Question 18.18: Sketch the output waveform for the circuit shown in Fig. 18....
Sketch the output waveform for the circuit shown in Fig. 18.55. It is given that discharging time constant (CR_L) is much greater than the time period of input wave.
During positive half-cycle of the input signal, the diode is forward biased. The network will appear as shown in Fig. 18.56. It is clear that V_{\text {out }}= + 2 V. Further, applying Kirchhoff’s voltage law to the input loop in Fig. 18.56, we have,
5 \,V -V_C-2 \,V =0
∴ V_C=3 \,V
Therefore, the capacitor will charge up to 3 V.
During the negative half-cycle of the input signal, the diode is reverse biased and will behave as an open [See Fig. 18.57]. Now battery of 2 V has no effect on V_{\text {out }}.

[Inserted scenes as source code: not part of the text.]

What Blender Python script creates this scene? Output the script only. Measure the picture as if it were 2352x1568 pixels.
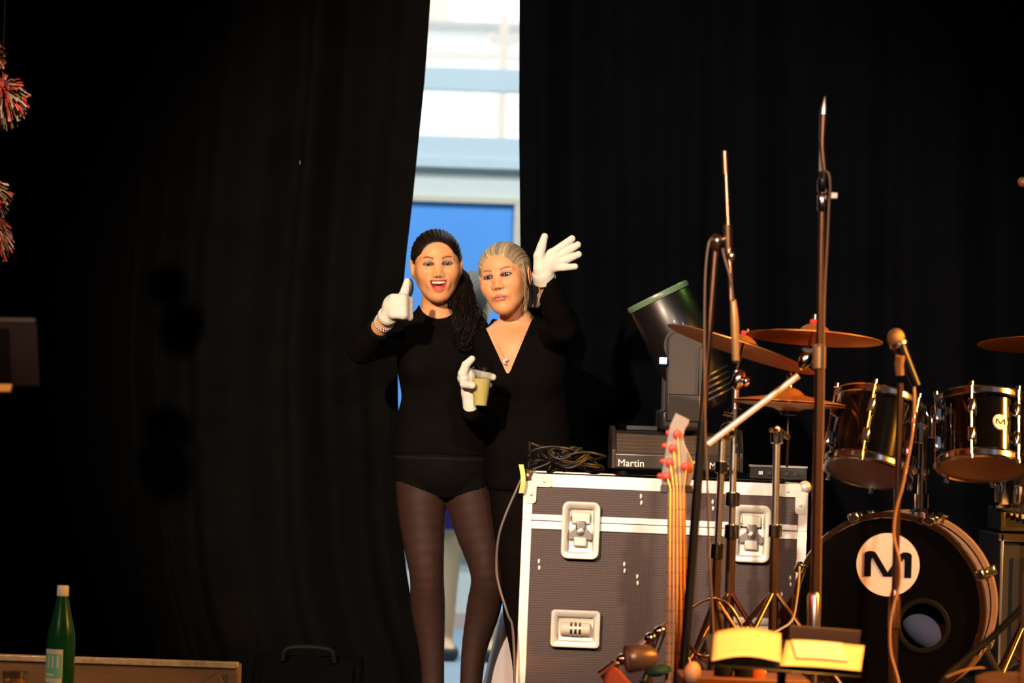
import bpy, math, random
import numpy as np
from mathutils import Vector, Matrix

random.seed(7)
rng = np.random.default_rng(7)
sc = bpy.context.scene
for _o in list(bpy.data.objects):
    bpy.data.objects.remove(_o, do_unlink=True)
COL = sc.collection
R_ = math.radians

# ------------------------------------------------------------------ camera
FPX = 7110.0
CAM = Vector((0.0, 0.0, 1.0))
PITCH = math.atan(196.0 / FPX)
ROLL = R_(1.9)
CM = Matrix.Rotation(math.pi / 2 + PITCH, 4, 'X') @ Matrix.Rotation(ROLL, 4, 'Z')
cd = bpy.data.cameras.new('camera')
cd.sensor_fit = 'HORIZONTAL'; cd.sensor_width = 36.0
cd.lens = 36.0 * FPX / 2352.0
cd.clip_end = 200
cd.dof.use_dof = True
cd.dof.focus_distance = 9.1
cd.dof.aperture_fstop = 3.2
cam = bpy.data.objects.new('camera', cd)
cam.matrix_world = Matrix.Translation(CAM) @ CM
COL.objects.link(cam)
sc.camera = cam
CM3 = CM.to_3x3()

def W(px, py, Y):
    """photo pixel -> world point at depth Y"""
    d = CM3 @ Vector(((px - 1176.0) / FPX, -(py - 784.0) / FPX, -1.0))
    return CAM + d * (Y / d.y)

# ------------------------------------------------------------------ world, lights, exposure
wd = bpy.data.worlds.new('world'); sc.world = wd; wd.use_nodes = True
bgn = wd.node_tree.nodes['Background']
bgn.inputs[0].default_value = (1.0, 0.975, 0.93, 1); bgn.inputs[1].default_value = 2.45

def spot(name, loc, aim, col, energy, angle, blend=0.3, radius=0.12):
    ld = bpy.data.lights.new(name, 'SPOT')
    ld.color = col; ld.energy = energy; ld.spot_size = R_(angle); ld.spot_blend = blend
    ld.shadow_soft_size = radius
    o = bpy.data.objects.new(name, ld); COL.objects.link(o)
    o.location = loc
    o.rotation_euler = (Vector(aim) - Vector(loc)).to_track_quat('-Z', 'Y').to_euler()
    return o

def area(name, loc, aim, col, energy, sx, sy):
    ld = bpy.data.lights.new(name, 'AREA')
    ld.shape = 'RECTANGLE'; ld.size = sx; ld.size_y = sy; ld.color = col; ld.energy = energy
    o = bpy.data.objects.new(name, ld); COL.objects.link(o)
    o.location = loc
    o.rotation_euler = (Vector(aim) - Vector(loc)).to_track_quat('-Z', 'Y').to_euler()
    return o

spot('key_spot', (-2.6, 0.6, 4.0), (0.10, 9.6, 1.32), (1.0, 0.77, 0.56), 5700, 20, 0.6, 0.10)
spot('centre_spot', (0.9, 0.2, 3.6), (0.6, 9.0, 0.95), (1.0, 0.76, 0.56), 1500, 20, 0.5, 0.10)
spot('amber_spot', (4.6, 6.4, 2.9), (1.36, 7.9, 0.85), (1.0, 0.38, 0.04), 3400, 27, 0.5, 0.12)
spot('red_spot', (-4.5, 3.0, 4.3), (0.9, 8.1, 0.8), (1.0, 0.10, 0.05), 520, 26, 0.4, 0.12)
spot('green_spot', (2.6, 9.7, 4.2), (0.48, 9.0, 1.35), (0.35, 1.0, 0.12), 110, 14, 0.3, 0.10)
spot('amber_down_spot', (1.6, 5.2, 4.4), (0.66, 6.95, 0.5), (1.0, 0.40, 0.06), 2700, 9, 0.5, 0.10)
spot('blue_spot', (4.4, 1.5, 4.6), (1.6, 10.1, 1.6), (0.45, 0.6, 1.0), 260, 30, 0.6, 0.12)
spot('page_fill_spot', (-3.4, 3.4, 3.2), tuple(W(0, 893, 6.9)), (1.0, 0.45, 0.06), 260, 4, 0.5, 0.08)  # unseen narrow spot added to brighten the page on the left stand
spot('bottle_fill_spot', (-3.6, 2.6, 3.6), (-1.22, 8.0, 0.42), (1.0, 0.72, 0.48), 700, 10, 0.6, 0.10)  # unseen spot added to brighten the bottle, beyond the key's cone
sc.view_settings.view_transform = 'Standard'
sc.view_settings.look = 'None'
sc.view_settings.gamma = 1.0
sc.view_settings.use_curve_mapping = False
sc.view_settings.exposure = 0.0

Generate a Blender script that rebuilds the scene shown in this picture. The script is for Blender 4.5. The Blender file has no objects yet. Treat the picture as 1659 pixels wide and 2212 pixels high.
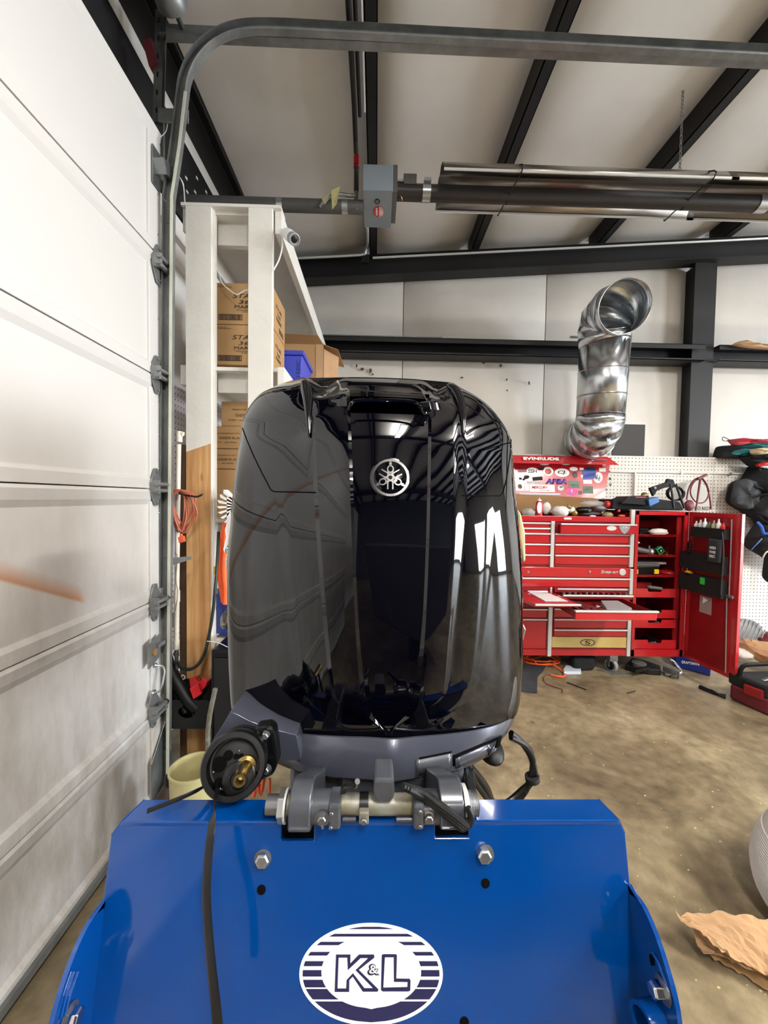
import bpy, bmesh, math, random
from mathutils import Vector, Matrix
from mathutils.bvhtree import BVHTree
random.seed(7)
PI = math.pi
SC = bpy.context.scene
COL = SC.collection
# ---------------------------------------------------------------- camera
F, CX, CY = 831.0, 829.5, 1106.0
H = 1.6
YAW, PITCH, ROLL = math.radians(1.2), math.radians(2.0), 0.015
fwd = Vector((math.sin(YAW)*math.cos(PITCH), math.cos(YAW)*math.cos(PITCH), -math.sin(PITCH)))
r0 = fwd.cross(Vector((0, 0, 1))).normalized()
u0 = r0.cross(fwd)
Rr = math.cos(ROLL)*r0 + math.sin(ROLL)*u0
Ur = -math.sin(ROLL)*r0 + math.cos(ROLL)*u0
CAM = Vector((0, 0, H))
cam = bpy.data.cameras.new('camera')
camo = bpy.data.objects.new('camera', cam)
COL.objects.link(camo)
camo.matrix_world = Matrix(((Rr.x, Ur.x, -fwd.x, 0), (Rr.y, Ur.y, -fwd.y, 0), (Rr.z, Ur.z, -fwd.z, H), (0, 0, 0, 1)))
cam.sensor_fit = 'HORIZONTAL'
cam.sensor_width = 36
cam.lens = 36*F/1659
cam.clip_start = 0.02
cam.clip_end = 200
SC.camera = camo
# ---------------------------------------------------------------- world, exposure
SC.view_settings.view_transform = 'Standard'
SC.view_settings.look = 'None'
SC.view_settings.gamma = 1
SC.view_settings.use_curve_mapping = False
SC.view_settings.exposure = 0.5
w = bpy.data.worlds.new('sky')
SC.world = w
w.use_nodes = True
nt = w.node_tree
bg = nt.nodes['Background']
sky = nt.nodes.new('ShaderNodeTexSky')
sky.sky_type = 'NISHITA'
sky.sun_disc = False
sky.sun_elevation = math.radians(48)
sky.sun_rotation = math.radians(120)
nt.links.new(sky.outputs[0], bg.inputs[0])
bg.inputs[1].default_value = 0.35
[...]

Applying Kirchhoff’s voltage law to the outside loop of Fig. 18.57, we have,
-5-3-V_{\text {out }}=0
or V_{\text {out }}=-8 \,V
The negative sign results from the fact that the polarity of 8 V is opposite to the polarity defined for V_{\text {out }}. The clamped output is shown in Fig. 18.58. Note that the output swing of 10 V matches with the input swing.
Note. It is a biased clamper circuit. It allows a waveform to be shifted above or below (depending upon the polairty of 2 V battery) a dc reference other than 0 V.